Legal battle over the site – which is regarded by the Spanish left as a contentious symbol of and inheritance from the regime of General Franco– has continued for the past decade. This led to the General’s exhumation in 2019.
However, left wing politicians and lawyers are not yet satisfied. As news emerges that the government and Vatican negotiations have agreed the cross will not be removed, further outcry, this time from the Spanish left, has pushed back against the Church’s influence.
Emilio Silva, President of the Association for the Recovery of Historical Memory, claimed it is “neither acceptable nor understandable" that the Catholic Church shall remain at the site "when it was an active participant and beneficiary of the repression suffered by millions of people."
The PSOE’s Ministry of Housing and Urban Agenda revealed in a press release that its subsequent competition to redesign the Valley and turn it into a secular museum is inspired by the Berlin Holocaust Memorial.

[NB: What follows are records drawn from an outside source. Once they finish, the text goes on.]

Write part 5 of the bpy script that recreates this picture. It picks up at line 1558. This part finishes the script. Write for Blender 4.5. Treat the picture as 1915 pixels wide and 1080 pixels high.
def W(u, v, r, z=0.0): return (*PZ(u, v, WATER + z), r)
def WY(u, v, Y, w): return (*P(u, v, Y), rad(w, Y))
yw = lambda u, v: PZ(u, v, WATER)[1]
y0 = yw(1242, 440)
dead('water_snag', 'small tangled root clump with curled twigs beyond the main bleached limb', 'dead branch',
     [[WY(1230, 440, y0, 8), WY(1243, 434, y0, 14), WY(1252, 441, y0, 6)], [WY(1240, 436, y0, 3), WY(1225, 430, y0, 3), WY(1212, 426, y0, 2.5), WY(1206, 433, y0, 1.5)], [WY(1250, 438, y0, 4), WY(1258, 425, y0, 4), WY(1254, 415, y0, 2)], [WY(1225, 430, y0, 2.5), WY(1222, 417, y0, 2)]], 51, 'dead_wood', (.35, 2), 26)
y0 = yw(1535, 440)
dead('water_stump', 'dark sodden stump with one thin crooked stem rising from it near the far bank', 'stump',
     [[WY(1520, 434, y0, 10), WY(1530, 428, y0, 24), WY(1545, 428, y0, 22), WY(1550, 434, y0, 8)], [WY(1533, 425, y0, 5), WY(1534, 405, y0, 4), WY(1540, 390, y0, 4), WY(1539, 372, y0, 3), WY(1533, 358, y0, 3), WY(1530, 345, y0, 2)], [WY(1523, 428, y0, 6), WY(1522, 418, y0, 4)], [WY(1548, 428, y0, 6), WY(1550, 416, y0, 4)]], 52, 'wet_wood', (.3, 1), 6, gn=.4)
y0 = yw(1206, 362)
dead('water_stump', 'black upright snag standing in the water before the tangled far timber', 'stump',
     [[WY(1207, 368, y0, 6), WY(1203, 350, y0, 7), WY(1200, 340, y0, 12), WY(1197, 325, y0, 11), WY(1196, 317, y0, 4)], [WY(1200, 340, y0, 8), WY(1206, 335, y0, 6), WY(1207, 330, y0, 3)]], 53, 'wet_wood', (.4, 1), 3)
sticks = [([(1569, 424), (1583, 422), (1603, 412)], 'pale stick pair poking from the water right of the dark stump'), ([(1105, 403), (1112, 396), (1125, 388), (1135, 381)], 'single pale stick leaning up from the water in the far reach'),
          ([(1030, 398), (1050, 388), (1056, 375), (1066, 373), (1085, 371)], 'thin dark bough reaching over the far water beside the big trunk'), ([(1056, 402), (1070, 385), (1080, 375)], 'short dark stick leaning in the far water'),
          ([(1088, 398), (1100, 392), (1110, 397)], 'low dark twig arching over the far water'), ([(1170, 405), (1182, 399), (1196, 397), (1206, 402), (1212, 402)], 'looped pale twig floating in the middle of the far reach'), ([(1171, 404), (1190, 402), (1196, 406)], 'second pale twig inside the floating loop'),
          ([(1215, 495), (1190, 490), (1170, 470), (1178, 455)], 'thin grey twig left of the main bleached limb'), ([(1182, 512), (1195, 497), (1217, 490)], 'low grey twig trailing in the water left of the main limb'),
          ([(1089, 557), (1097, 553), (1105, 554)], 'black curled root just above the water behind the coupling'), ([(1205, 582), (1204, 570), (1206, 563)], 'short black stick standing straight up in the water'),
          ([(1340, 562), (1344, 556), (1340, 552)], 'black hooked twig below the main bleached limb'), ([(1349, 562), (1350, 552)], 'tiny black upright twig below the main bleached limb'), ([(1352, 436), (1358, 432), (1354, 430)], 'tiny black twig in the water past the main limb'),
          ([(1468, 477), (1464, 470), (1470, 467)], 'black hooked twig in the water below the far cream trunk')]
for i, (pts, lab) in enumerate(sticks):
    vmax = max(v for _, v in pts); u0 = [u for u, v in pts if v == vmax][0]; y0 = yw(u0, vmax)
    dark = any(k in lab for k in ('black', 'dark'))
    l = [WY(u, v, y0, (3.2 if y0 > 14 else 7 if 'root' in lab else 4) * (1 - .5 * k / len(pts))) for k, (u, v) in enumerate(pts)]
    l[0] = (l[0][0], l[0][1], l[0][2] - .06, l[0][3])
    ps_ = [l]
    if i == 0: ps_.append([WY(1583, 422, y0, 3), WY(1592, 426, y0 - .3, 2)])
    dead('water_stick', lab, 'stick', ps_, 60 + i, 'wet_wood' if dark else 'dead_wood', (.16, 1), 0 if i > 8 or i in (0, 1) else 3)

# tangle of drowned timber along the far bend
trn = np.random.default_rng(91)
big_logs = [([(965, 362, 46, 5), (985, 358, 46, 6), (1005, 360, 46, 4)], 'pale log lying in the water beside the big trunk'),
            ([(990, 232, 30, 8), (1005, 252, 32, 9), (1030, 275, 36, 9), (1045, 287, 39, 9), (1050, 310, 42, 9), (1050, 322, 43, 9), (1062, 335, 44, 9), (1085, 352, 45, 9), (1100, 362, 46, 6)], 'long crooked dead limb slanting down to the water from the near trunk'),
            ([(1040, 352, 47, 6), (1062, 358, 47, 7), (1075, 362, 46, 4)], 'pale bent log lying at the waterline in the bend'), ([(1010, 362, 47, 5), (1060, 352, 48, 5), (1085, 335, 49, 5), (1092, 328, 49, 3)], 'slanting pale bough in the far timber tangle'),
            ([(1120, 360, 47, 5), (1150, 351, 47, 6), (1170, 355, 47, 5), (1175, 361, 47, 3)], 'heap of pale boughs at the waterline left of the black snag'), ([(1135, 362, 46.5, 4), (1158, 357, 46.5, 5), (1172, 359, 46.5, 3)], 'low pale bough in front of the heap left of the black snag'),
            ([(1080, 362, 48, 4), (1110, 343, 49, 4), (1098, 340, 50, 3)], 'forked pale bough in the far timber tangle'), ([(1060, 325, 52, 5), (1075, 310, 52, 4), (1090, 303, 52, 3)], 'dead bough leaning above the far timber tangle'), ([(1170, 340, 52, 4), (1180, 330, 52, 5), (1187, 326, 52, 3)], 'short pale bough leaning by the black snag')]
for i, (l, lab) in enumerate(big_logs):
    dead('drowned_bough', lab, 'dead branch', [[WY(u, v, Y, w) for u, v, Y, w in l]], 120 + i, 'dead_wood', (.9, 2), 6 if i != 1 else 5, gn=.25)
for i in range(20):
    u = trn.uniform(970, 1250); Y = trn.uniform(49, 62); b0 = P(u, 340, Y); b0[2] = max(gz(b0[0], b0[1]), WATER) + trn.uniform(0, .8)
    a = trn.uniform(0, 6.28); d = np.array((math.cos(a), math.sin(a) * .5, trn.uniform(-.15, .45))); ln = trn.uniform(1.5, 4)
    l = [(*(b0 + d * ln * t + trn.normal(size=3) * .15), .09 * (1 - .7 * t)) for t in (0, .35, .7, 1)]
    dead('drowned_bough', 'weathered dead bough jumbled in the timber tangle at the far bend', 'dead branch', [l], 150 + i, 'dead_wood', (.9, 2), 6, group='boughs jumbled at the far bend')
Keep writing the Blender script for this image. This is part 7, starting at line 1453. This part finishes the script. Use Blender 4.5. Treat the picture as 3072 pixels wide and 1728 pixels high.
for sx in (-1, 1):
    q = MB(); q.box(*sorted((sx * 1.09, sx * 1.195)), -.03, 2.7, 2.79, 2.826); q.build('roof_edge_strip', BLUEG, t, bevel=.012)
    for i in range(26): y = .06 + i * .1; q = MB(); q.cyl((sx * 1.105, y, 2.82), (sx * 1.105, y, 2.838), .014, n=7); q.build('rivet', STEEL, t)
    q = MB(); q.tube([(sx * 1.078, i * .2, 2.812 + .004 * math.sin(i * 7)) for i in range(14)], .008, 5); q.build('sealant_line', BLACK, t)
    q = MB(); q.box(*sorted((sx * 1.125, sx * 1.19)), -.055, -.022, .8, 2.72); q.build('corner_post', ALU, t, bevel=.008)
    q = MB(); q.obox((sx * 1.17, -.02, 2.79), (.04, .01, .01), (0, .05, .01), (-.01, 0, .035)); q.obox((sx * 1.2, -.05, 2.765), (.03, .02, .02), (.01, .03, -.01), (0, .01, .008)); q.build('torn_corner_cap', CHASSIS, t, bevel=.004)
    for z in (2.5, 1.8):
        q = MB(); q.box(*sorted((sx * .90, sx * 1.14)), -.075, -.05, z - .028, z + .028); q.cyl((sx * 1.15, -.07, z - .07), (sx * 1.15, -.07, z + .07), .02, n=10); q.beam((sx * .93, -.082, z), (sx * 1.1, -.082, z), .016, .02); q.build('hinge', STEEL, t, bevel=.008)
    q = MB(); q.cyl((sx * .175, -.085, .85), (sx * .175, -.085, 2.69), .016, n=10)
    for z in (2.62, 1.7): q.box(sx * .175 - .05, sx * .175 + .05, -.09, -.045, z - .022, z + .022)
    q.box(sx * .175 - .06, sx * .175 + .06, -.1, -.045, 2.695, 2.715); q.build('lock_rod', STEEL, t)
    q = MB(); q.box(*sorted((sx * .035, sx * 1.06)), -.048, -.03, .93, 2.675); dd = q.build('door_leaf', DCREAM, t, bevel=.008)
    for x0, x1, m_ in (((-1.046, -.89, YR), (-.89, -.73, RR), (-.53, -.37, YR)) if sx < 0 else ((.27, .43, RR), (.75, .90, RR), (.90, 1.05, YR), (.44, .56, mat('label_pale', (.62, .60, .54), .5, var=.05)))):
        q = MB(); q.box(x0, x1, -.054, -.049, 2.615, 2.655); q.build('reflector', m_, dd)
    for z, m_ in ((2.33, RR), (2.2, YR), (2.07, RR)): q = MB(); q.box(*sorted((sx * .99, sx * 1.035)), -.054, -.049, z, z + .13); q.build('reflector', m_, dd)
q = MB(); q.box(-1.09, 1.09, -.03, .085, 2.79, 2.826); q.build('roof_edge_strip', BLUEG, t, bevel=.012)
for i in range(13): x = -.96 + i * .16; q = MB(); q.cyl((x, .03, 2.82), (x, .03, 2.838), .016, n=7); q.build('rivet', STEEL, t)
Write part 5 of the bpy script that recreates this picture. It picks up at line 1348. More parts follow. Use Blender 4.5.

It describes how architecture becomes "a tool at the service of… collective memory, capable of transforming places marked by history into settings for learning, encounter, and projection into the future."
The ministry further described that it wishes to “redefine it from a plural, inclusive, and contemporary perspective … creat[ing] an international benchmark that demonstrates how architecture, art, and landscape can act as tools for memory, reconciliation, and building the future”.